When it’s a strangulation. Yes, as of 2008, the Connecticut legislature has created the crime of “Strangulation” (I’d link to it, but it isn’t up on the website yet).

Is it redundant? What does it really mean? Let’s find out! The first step, of course, is to conduct an elements analysis. There are two degrees of strangulation, both felonies. Let’s start with Strangulation in the First Degree:

(a) A person is guilty of strangulation in the first degree when such person commits strangulation in the second degree as provided in section 53a-64bb and (1) in the commission of such offense, such person (A) uses or attempts to use a dangerous instrument, or (B) causes serious physical injury to such other person, or (2) such person has previously been convicted of a violation of this section or section 53a-64bb.

Huh? Okay, let’s look at Strangulation in the Second Degree (53a-64bb):

(a) A person is guilty of strangulation in the second degree when such person restrains another person by the neck or throat with the intent to impede the ability of such other person to breathe or restrict blood circulation of such other person and such person impedes the ability of such other person to breathe or restricts blood circulation of such other person.

Here’s what I don’t understand. How do you commit strangulation in the second degree without using a “dangerous instrument”? Especially in light of the fact that hands (or fists or feet or limbs) may be “dangerous instruments”:

defendant contends dangerous instrument, as defined by General Statutes ยง 53a-3 (7), cannot include a body part . . . . We conclude that an ordinary object may be a dangerous instrument. Therefore, each case must be individually examined to determine whether, under the circumstances in which the object is used or threatened to be used, it has the potential for causing serious physical injury. . . . The question of whether in the given circumstances a particular object was used as a dangerous instrument is a question of fact for the jury

State v. McColl, 74 Conn. App. 545, 553-54, cert. denied, 262 Conn. 953 (2003). So, what then, is the difference between 53a-64aa(a)(1)(A) and 53a-64bb? Is there?

Let’s move on from strangulation for a second and look at its step-brother Assault. The Assault statutes are strikingly similar to the strangulation statutes. Here’s Assault in the Second Degree:

(a) A person is guilty of assault in the second degree when: (2) with intent to cause physical injury to another person, he causes such injury to such person or to a third person by means of a deadly weapon or a dangerous instrument other than by means of the discharge of a firearm

And here’s Assault in the Third Degree:

(a) A person is guilty of assault in the third degree when: (1) With intent to cause physical injury to another person, he causes such injury to such person or to a third person

So why these separate statutes? What does strangulation give you that assault doesn’t? Couldn’t strangulation in the first degree fit within assault in the second degree? Or is it that with strangulation, there is no real injury? When you choke someone, is there any quantifiable injury that can be demonstrated and testified to? So if we assume that the difference is that there is no demonstrable injury, then it gets even curioser when you look at the penalties:

Strangulation in the first degree is a C felony, whereas Assault in the 2nd degree is a D felony and strangulation in the second degree is a D felony whereas assault in the third degree is an A misdemeanor. So it is conceivable that, on the backs of domestic violence, the legislature deemed it necessary to punish choking more harshly than regular, plain ole assault. Ridiculous, but conceivable.

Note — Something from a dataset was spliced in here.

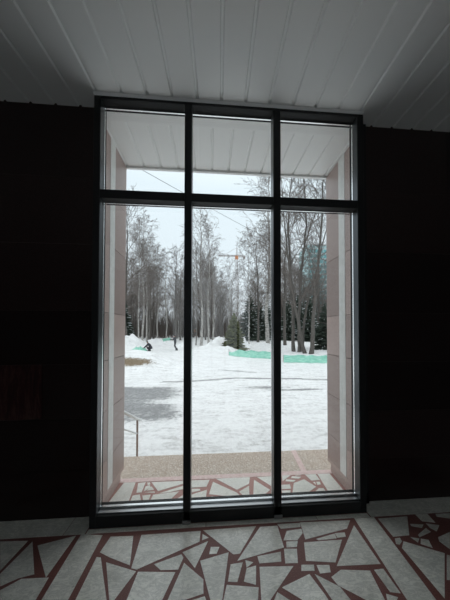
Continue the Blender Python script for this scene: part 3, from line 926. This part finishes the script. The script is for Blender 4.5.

Then explain this subsection of both strangulation statutes:

(b) No person shall be found guilty of strangulation in the second degree and unlawful restraint or assault upon the same incident, but such person may be charged and prosecuted for all three offenses upon the same information. For the purposes of this section, “unlawful restraint” means a violation of section 53a-95 or 53a-96, and “assault” means a violation of section 53a-59, 53a-59a, 53a-59b, 53a-59c, 53a-60, 53a-60a, 53a-60b, 53a-60c, 53a-61 or 53a-61a.

What. the. hell. does. that. mean? No, really. What does it mean? It means that the state can argue to the jury that the defendant, who choked the victim causing no long-term injury (serious or otherwise) is either guilty of assault or unlawful restraint or strangulation, but not all three. Huh?

The language also doesn’t necessarily lead to a merging of the convictions, as with some other offenses, but explicitly states that one cannot be found guilty of all three, but can be charged with and prosecuted for all three. Maybe it’s late and I’m stupid, but I just don’t get it.

This is what happens when the legislature ignores statutes already on the books and creates new ones specifically in response to individual cases or circumstances *cough*homeinvasion*cough*. It leads to silly results like this. Why can’t anyone who chokes someone be prosecuted for assault? I submit they can.

Does anyone know of any challenges to this statute? Any arguments that have been successful?